Former Governor of the Bank of Canada David Dodge is pictured during an interview in Ottawa on Tuesday March 17, 2008.Sean Kilpatrick/The Globe and Mail

The criticism by David Dodge, the former governor of the Bank of Canada, of his successor Mark Carney, on an issue of monetary policy, was an ill-judged and surprising departure from custom. Mr. Carney's warnings about the risks of high levels of household debt in Canada, and about arguably overheated housing markets, are of course open to debate, but they have a considerable basis in evidence.

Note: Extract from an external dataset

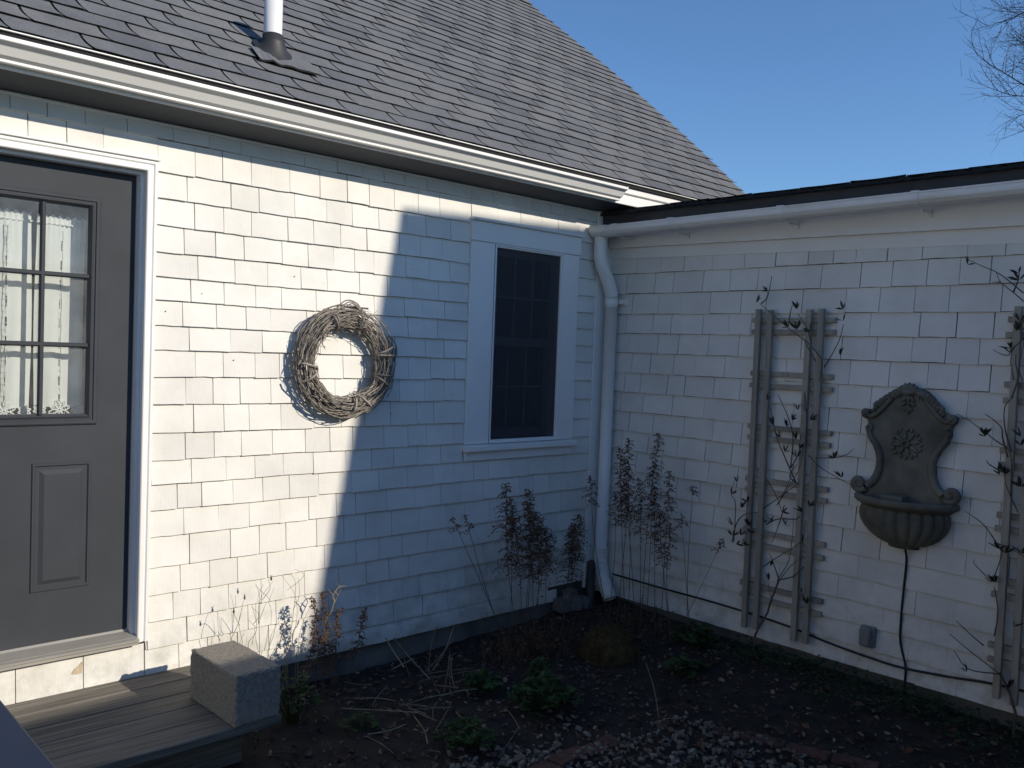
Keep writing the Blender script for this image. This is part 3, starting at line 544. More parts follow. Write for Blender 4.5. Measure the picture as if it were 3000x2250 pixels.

As well as being a senior adviser at the law firm Bennett Jones, Mr. Dodge is now a member of the board of directors of the Bank of Nova Scotia. The chartered banks of Canada are competing with each other for the consumer loans business, and particularly for home equity lines of credit, as well as for old-fashioned purchase-money residential mortgages. In general, the banks appear to be willing to accept some stronger regulation in these markets, but none of them are keen to restrain their lending, which might result in a loss of market share.

Mr. Dodge attributes high housing prices in Toronto and Vancouver to foreign investors rather than Canadian consumers, and to some degree he may well be right. Even so, such speculators raise prices for everybody, tempting ordinary home-buyers (as well as owners) to overextend themselves – and speculation can be followed by a crash that reduces the equity of all homeowners.

A section in the Bank of Canada's most recent Monetary Policy Report, which itself summarizes a special issue of the Bank of Canada Review, is enough to give most readers pause. It describes the harmful effects of a prolonged "extraction" of home equity through borrowing for consumption purposes, including an eventual dampening of aggregate consumption levels – and vulnerability to economic shocks.

Paradoxically, Mr. Carney himself has seen fit, so far, to keep interest rates low, which has the side effect of making home-equity extraction quite easy in the short term. Mr. Dodge reportedly favoured Mr. Carney as his successor, but his optimistic comments on the housing markets, tending to minimize these risks, undermine the present Governor's salutary efforts at persuasion.